-
Musicians Seek Pandora's Support For Radio Performance Royalty
December 2, 2013 at 3:49 AM (PT)
What do you think? Add your comment below. -
Last week (NET NEWS 11/26), ALL ACCESS reported ongoing attempts to pass royalty rate legislation suffered a major blow, as PANDORA had given up its support to get Congress to act on the Internet Fairness Act. Now, musicians, who favor having terrestrial radio pay a performance royalty, hope PANDORA will join their side.
THE HILL reports, "the two sides have compelling joint interests. Musicians want the royalty fees, and PANDORA wants a more level playing ground with AM/FM stations."

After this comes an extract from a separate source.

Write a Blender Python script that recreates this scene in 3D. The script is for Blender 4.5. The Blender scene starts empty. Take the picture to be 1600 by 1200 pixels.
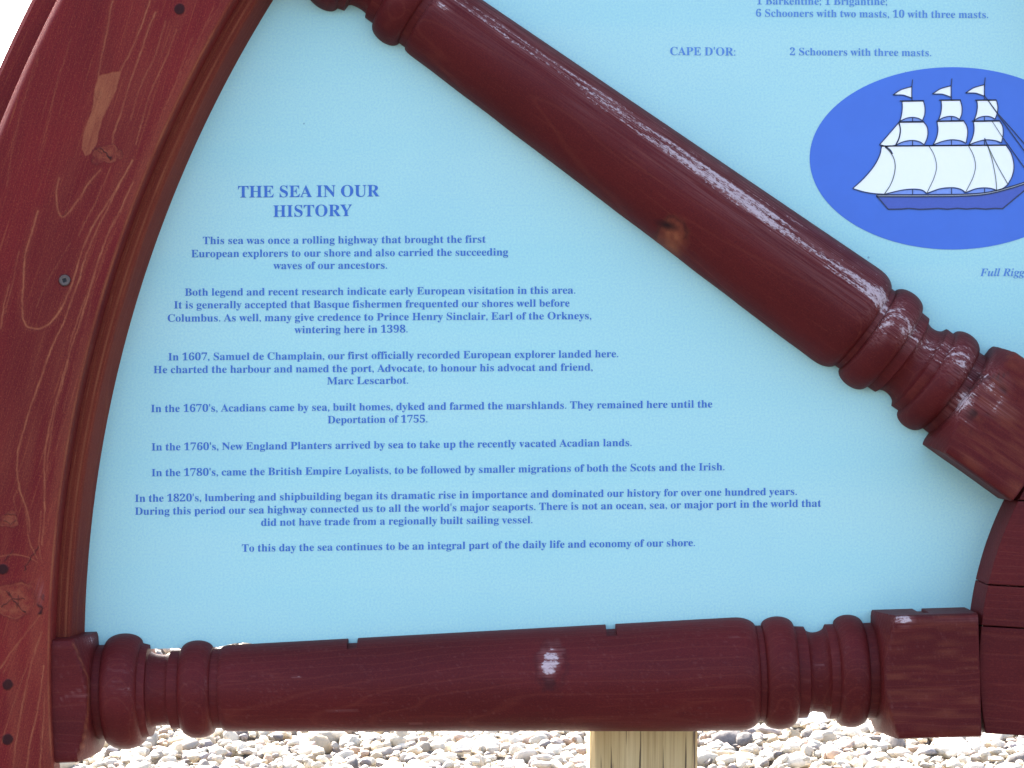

“We hope now that we can look forward as partners and work together to assure all creators are paid fair market value for the use of their works across all platforms,” RIAA SVP MITCH GLAZIER said in a statement.
“We welcome them and have long said that it’s not fair that PANDORA pays more,” added MUSICFIRST COALITION Exec. Dir. TED KALO, “but we want that equalized in the right way.”
Radio has long contended it shouldn’t pay to play songs because the airplay is free advertising for musicians.
There is legislation that could change that. Rep. MEL WATT (D-NC), "ranking member on the House Judiciary Subcommittee on Intellectual Property, introduced a bill earlier this year that would end the exemption," notes THE HILL. "WATT has been nominated to lead the Federal Housing Finance Agency, but Rep. JUDY CHU (D-CA) is a co-sponsor of the bill, and a House Judiciary aide said WATT will recruit other members if confirmed.
An NAB spokesperson commented, "NAB will continue to make the case that local radio remains the number-one vehicle for generating record sales and exposing new recording artists.”